None of the bad lines were memorable enough.

What is one of your own best first lines?

I howled at the Moon last night.

From “One Night with B.B.”

We’re all sharing here! What’s one of your worst first lines?

It was an ordinary afternoon in late November.

From “Justified” — it smacks of “It was a dark and stormy night.” I admit I did that on purpose because it amused me, but then (after I published it) I realized, “Oh my god, people who don’t know me and my twisted sense of humor are going to read that I think I’m just mentally deficient…”

There was another really bad first line that I wrote for NaNoWriMo a couple of years ago, but frankly it was so bad I destroyed the whole thing and all physical copies. I had to. I decided that if I was to suddenly die, I’d rather people found porn on my hard drive instead of that manuscript. I swear I don’t remember the first line. That’s my story and I’m sticking to it.

What are some things a first line *shouldn’t* be? What are some things that you’ve read in first lines that really rubs you the wrong way?

Brevity is the soul of wit, complex sentences that try to summarize the whole story and all its nuances are annoying and obnoxious.
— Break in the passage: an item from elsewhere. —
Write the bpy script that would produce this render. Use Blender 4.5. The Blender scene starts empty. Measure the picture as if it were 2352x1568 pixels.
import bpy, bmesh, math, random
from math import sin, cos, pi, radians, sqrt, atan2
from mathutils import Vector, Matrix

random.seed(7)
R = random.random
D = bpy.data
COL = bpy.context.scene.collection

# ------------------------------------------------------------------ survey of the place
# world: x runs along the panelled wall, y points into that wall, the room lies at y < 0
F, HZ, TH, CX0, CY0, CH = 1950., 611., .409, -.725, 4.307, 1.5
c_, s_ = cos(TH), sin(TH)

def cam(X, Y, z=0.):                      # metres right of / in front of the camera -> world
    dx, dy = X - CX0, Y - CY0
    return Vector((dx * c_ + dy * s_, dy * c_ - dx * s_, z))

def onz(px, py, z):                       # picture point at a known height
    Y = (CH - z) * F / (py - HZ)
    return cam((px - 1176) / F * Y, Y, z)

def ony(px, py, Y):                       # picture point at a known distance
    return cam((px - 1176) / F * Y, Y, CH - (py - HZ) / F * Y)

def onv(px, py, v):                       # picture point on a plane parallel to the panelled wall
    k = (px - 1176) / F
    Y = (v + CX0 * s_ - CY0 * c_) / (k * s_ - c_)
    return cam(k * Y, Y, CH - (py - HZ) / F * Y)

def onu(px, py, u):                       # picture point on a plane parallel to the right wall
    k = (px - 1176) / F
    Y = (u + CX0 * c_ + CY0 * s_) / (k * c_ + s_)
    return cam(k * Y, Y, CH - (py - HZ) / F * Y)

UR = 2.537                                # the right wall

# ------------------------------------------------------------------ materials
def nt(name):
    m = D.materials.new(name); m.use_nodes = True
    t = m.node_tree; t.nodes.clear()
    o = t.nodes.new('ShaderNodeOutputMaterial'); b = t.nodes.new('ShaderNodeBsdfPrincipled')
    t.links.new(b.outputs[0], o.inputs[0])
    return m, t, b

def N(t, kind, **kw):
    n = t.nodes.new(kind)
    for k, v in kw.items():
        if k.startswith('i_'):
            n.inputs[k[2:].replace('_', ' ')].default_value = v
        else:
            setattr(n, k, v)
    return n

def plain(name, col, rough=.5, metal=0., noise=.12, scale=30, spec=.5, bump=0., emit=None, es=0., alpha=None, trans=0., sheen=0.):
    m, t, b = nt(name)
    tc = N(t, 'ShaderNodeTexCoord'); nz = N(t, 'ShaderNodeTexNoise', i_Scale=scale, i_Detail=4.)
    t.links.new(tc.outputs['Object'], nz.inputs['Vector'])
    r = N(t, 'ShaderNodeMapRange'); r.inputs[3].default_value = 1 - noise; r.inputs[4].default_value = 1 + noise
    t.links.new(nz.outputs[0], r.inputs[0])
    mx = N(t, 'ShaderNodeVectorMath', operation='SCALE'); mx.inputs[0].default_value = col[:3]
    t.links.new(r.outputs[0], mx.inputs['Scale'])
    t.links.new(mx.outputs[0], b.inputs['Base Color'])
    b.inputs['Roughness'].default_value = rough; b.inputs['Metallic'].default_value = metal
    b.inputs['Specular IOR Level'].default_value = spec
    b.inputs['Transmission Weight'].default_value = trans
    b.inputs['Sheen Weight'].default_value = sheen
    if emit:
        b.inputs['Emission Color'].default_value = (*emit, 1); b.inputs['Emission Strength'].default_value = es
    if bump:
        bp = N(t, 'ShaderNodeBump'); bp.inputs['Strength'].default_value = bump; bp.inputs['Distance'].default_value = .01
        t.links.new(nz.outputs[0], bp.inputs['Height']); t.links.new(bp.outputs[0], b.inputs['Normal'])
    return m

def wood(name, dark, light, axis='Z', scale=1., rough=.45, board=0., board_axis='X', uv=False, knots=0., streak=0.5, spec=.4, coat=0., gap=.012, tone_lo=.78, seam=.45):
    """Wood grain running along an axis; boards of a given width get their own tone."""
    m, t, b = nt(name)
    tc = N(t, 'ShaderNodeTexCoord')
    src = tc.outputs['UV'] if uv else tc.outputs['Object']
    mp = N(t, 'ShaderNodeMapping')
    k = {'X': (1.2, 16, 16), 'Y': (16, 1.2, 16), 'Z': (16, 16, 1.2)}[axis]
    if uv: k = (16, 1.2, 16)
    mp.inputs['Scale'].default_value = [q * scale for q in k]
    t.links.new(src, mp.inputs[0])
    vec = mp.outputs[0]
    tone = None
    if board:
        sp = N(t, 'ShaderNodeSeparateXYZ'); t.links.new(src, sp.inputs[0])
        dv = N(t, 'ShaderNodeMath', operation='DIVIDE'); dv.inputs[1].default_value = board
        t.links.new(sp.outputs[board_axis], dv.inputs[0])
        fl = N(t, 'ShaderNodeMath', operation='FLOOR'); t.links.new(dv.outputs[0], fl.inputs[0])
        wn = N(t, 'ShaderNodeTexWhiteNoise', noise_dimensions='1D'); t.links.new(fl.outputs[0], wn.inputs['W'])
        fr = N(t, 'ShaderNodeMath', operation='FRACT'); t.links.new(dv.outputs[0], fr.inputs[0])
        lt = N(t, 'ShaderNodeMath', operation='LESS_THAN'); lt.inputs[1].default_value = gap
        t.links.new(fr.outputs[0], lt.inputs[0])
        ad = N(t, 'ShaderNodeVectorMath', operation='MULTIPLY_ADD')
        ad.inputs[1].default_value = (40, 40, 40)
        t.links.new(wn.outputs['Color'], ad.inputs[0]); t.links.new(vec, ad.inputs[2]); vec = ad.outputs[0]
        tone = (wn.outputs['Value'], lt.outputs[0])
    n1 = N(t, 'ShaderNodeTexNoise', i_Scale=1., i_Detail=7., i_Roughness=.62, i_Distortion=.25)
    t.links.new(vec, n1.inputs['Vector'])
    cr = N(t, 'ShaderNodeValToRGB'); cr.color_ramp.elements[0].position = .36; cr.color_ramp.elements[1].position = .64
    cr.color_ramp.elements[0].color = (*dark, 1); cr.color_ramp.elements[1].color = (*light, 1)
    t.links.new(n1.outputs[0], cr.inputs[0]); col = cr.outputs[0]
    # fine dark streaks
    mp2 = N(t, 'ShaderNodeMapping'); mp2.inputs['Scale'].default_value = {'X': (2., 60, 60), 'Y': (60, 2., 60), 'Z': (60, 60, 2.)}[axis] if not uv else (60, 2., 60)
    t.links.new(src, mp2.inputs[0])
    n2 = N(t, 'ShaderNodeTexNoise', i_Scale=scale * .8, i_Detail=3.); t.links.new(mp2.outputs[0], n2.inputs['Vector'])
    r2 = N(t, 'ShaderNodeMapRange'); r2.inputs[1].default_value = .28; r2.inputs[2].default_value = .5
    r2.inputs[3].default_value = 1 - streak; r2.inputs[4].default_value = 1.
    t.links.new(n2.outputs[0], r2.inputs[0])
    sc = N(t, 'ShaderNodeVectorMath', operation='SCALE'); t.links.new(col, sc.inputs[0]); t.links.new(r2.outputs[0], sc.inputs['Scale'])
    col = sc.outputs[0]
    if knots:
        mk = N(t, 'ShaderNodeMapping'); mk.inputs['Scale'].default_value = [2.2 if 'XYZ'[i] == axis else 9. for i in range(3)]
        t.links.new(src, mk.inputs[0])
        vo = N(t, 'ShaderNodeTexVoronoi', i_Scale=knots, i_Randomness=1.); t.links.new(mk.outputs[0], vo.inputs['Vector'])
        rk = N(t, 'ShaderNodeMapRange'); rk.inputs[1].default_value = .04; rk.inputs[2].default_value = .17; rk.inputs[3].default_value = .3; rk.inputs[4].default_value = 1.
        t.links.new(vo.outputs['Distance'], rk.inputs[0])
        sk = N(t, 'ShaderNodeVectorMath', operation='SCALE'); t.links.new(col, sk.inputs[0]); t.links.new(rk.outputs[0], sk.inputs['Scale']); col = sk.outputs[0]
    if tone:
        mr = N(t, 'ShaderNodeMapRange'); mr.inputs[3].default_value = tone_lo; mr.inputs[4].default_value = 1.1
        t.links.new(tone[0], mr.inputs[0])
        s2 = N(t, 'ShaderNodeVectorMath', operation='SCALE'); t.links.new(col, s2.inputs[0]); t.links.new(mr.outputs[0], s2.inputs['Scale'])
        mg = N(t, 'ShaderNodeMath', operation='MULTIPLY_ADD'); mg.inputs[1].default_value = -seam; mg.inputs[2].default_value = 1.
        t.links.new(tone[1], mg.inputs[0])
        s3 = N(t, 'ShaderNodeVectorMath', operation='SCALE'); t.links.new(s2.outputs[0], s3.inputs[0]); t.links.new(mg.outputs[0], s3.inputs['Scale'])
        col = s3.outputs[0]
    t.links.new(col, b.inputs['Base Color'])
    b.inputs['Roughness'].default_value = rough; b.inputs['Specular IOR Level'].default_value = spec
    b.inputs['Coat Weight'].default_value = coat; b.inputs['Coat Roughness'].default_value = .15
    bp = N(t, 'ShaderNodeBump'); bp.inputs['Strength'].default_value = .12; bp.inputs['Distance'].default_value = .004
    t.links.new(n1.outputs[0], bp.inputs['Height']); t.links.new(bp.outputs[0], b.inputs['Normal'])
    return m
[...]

Avoid that at all costs. Polarizing statements or heavy handed attempts to manipulate your readers’ emotions are also traps to avoid.

It’s like starting a conversation with a bitch slap!
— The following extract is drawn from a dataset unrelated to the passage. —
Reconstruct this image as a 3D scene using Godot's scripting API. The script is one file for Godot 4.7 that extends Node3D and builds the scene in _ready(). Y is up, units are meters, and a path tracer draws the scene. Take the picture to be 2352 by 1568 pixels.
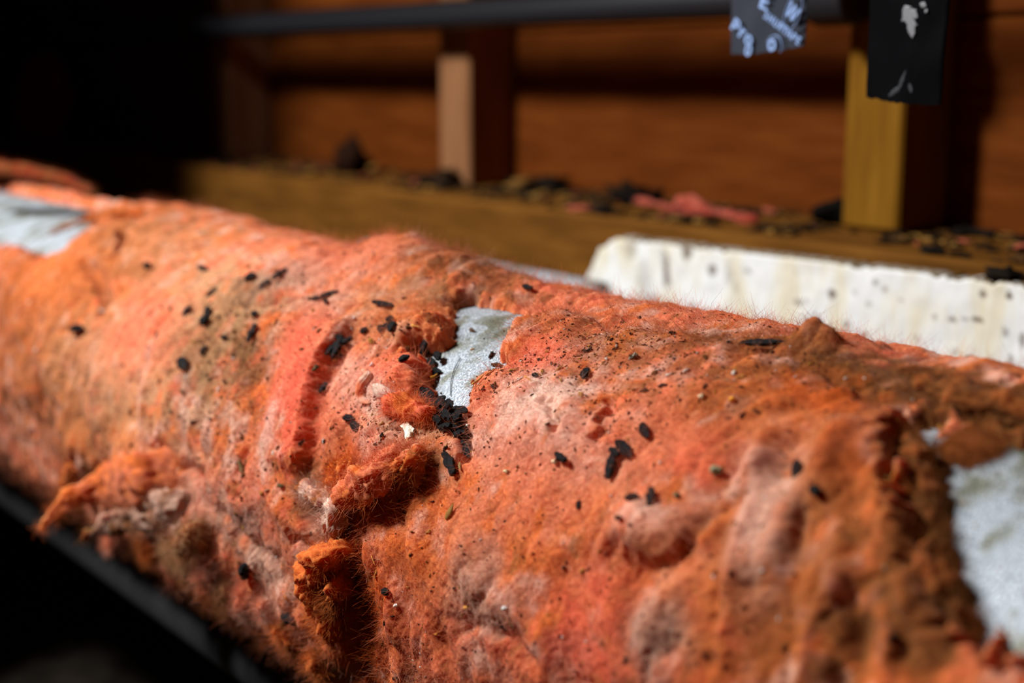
extends Node3D
# A rat-soiled insulated duct in a crawlspace. x runs along the duct, y up, z towards the photographer; metres.

const AXIS := Vector2(0.5376, -0.4966)   # height and depth of the duct's axis
const METAL := 0.128                      # radius of the sheet metal
const OUT := 0.1416                       # radius at which arc lengths are measured
const CAMERA := Vector3(0, 0.8, 0)

var tally := {}
var us := PackedFloat32Array()            # places of the blanket's columns along the duct
var vs := PackedFloat32Array()            # places of its rows, arc length up from the front
var thick := PackedFloat32Array()         # thickness above the metal at each grid point
var slide := PackedFloat32Array()         # how far a fold leans along the duct
var tint := PackedColorArray()
var crumby := PackedFloat32Array()
var place := PackedVector3Array()
var face := PackedVector3Array()
var rng := RandomNumberGenerator.new()
var fibre_map: ImageTexture
var fibre_relief: ImageTexture
var mats := {}
var wisp_hair: ArrayMesh

# ---------- naming ----------
func numbered(called: String) -> String:
	var n: int = tally.get(called, 0)
	tally[called] = n + 1
	return called if n == 0 else "%s_%03d" % [called, n]

func tag(o: Node3D, label: String, category: String, group := "") -> Node3D:
	o.set_meta("label", label)
	o.set_meta("category", category)
	if group: o.set_meta("group", group)
	return o

func thing(called: String, label: String, category: String, at := Vector3.ZERO, group := "") -> Node3D:
	var o := Node3D.new()
	o.name = numbered(called)
	o.position = at
	add_child(o, true)
	return tag(o, label, category, group)

func part(called: String, mesh: Mesh, m: Material, parent: Node3D = self, at := Transform3D()) -> MeshInstance3D:
	var o := MeshInstance3D.new()
	o.name = numbered(called) if parent == self else called
	o.mesh = mesh
	o.material_override = m
	o.transform = at
	parent.add_child(o, true)
	return o

func structure(called: String, mesh: Mesh, m: Material, at := Transform3D()) -> MeshInstance3D:
	var o := part(called, mesh, m, self, at)
	o.set_meta("kind", "structure")
	return o

# ---------- colours and materials ----------
func lin(r: float, g: float, b: float) -> Color:
	return Color(r, g, b).srgb_to_linear()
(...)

Do you have any suggestions for other authors on how to write a great first line? Have you heard any great advice yourself?

Don’t worry about it. Seriously. Write. Revise. Rewrite. That “perfect” first line might be buried in the story. Revisions might suggest it. It may not even exist at all. Focus on writing a good story and the pieces will come together naturally. Don’t force it.

The advice that I have heard and read is to start your story in the middle of the action and this will propel the story, but no one has ever given specific advice as to the structure or content of the first line.

The truth is that every story is different and you cannot predict whether the line will have the desired effect. The most often quoted best first line is “Call me Ishmael.” If you do not understand the context of it at this point, would you choose such a line to begin your story? Probably not. What determines the brilliance of that first line is how it is received.

Do you have any final words?

I suppose that there is something poetic about really compelling first lines. Finding the right words isn’t always easy but it is always worth the effort.

Kali Amanda Browne was born in New York City, came of age in Puerto Rico and has lived her entire adult life in Brooklyn, NY. Writer, food enthusiast, devoted daughter, marketing specialist, technology analyst, big mouth with a daemon tongue, geek with pagan tendencies. Titles in her arsenal include two volumes of food essays and recipes, a crime novel, a couple of short stories and an anthology of journals. The next challenge is a steampunk series with a very sassy heroine and her fantastic journeys in a new, strange world; a detective story; and a cookbook of Latin American delicacies.